§ **EXERCISE GOAL**: Below are the records. List every line holding the word "Python".

§ **EXERCISE INPUT**:
Start

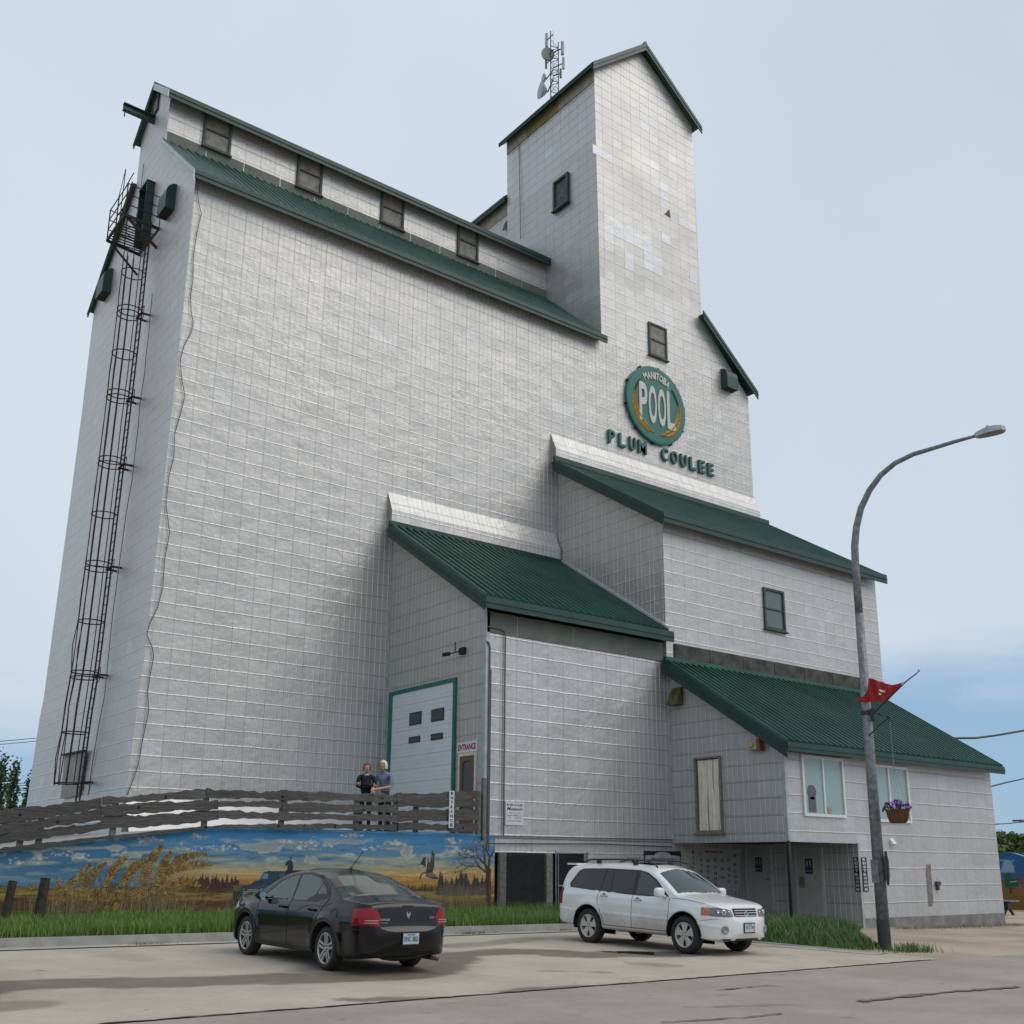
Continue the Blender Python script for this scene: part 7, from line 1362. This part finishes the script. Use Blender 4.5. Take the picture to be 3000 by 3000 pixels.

End
Start

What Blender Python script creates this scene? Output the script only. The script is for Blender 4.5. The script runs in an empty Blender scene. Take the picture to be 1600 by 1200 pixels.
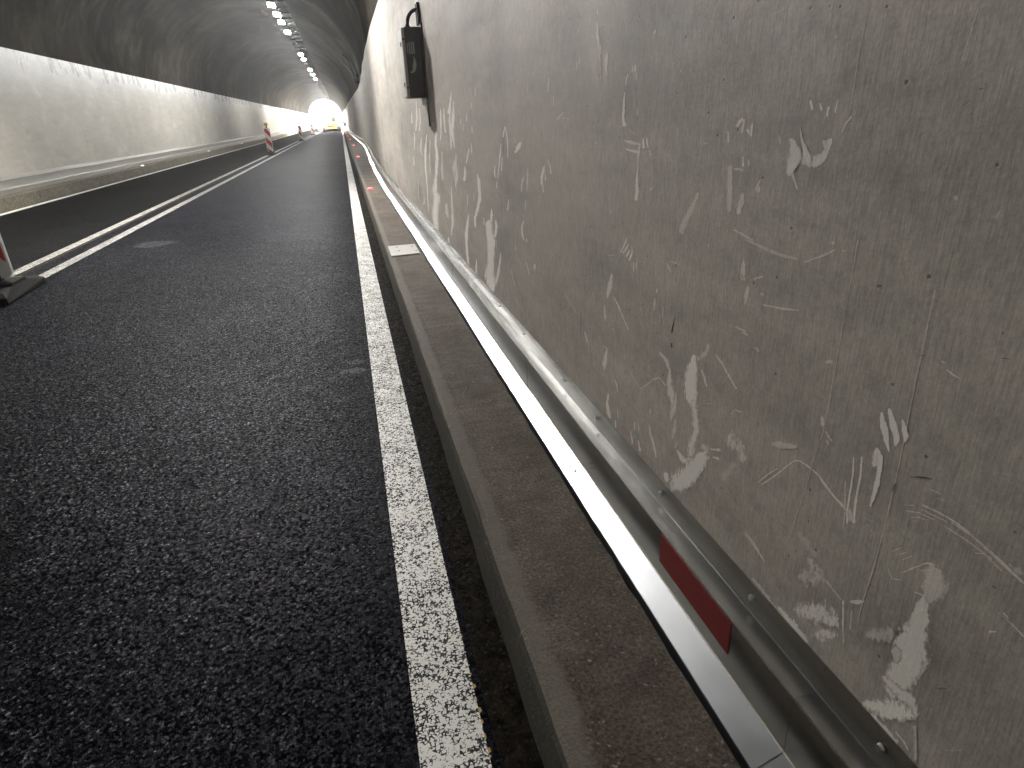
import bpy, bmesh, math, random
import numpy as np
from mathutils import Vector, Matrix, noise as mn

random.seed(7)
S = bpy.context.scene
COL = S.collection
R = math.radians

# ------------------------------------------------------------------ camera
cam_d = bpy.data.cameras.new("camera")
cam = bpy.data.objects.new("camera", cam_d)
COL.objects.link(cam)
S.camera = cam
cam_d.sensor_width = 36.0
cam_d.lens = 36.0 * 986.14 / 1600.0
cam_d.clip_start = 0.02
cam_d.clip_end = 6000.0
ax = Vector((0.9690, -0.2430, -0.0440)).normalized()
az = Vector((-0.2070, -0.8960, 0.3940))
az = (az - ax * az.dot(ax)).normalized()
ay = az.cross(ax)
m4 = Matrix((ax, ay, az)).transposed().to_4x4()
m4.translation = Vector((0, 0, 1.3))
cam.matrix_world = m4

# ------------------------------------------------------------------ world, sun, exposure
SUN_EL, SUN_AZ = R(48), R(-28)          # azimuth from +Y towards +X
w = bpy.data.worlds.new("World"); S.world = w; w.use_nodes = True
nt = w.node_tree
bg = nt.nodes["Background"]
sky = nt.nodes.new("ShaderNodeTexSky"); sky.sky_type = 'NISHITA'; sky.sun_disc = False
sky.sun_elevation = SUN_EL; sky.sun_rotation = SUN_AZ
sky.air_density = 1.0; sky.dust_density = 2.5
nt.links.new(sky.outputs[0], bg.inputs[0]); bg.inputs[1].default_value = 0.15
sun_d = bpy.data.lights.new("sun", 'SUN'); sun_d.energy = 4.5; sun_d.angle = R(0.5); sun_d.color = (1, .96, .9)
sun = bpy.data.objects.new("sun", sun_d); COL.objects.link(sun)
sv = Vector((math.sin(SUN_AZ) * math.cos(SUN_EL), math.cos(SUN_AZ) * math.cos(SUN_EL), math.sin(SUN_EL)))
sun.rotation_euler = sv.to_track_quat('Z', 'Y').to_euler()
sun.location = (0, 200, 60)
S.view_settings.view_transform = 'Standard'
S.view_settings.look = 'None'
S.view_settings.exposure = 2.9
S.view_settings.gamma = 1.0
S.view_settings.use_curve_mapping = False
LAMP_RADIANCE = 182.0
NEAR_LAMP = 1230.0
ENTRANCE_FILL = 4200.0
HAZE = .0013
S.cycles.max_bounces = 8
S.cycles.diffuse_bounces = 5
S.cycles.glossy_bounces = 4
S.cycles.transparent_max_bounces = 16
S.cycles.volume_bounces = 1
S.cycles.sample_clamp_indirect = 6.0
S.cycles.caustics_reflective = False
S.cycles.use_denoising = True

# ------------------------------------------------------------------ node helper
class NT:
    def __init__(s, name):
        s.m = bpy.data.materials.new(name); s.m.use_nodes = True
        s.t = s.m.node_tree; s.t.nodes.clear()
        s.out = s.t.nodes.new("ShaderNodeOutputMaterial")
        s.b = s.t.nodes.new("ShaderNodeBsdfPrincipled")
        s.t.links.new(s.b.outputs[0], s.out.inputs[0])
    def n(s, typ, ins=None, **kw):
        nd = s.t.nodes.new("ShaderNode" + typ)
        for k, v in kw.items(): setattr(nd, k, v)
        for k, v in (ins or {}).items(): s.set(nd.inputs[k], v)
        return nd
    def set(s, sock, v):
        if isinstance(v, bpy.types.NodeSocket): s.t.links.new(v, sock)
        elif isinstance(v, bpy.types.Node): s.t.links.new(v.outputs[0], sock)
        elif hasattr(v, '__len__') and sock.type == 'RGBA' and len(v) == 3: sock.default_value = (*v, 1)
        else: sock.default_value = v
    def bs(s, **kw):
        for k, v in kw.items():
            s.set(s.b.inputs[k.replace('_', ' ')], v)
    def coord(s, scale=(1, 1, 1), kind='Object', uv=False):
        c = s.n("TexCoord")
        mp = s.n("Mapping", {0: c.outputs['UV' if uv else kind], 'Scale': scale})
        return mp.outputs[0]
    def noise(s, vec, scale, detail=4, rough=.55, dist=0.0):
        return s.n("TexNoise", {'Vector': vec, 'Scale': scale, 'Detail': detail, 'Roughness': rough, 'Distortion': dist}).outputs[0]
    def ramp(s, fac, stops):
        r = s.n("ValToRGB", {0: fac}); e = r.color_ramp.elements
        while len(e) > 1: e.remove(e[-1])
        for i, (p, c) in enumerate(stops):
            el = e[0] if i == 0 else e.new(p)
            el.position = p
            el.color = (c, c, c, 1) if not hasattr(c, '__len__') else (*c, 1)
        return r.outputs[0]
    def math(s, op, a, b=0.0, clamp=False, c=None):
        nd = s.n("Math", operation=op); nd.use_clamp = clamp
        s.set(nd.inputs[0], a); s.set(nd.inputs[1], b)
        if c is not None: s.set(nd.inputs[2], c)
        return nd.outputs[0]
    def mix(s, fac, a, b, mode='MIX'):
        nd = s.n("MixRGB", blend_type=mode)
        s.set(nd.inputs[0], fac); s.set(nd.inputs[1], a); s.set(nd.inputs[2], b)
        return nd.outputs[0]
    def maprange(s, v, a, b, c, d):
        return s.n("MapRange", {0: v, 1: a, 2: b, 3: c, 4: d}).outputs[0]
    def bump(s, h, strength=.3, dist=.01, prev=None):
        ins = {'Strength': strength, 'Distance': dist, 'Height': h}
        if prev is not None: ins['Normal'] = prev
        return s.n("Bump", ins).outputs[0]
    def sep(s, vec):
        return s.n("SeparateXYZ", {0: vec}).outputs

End

§ **THE RESULT**:
Continue the Blender Python script for this scene: part 7, from line 1362. This part finishes the script. Use Blender 4.5. Take the picture to be 3000 by 3000 pixels.
What Blender Python script creates this scene? Output the script only. The script is for Blender 4.5. The script runs in an empty Blender scene. Take the picture to be 1600 by 1200 pixels.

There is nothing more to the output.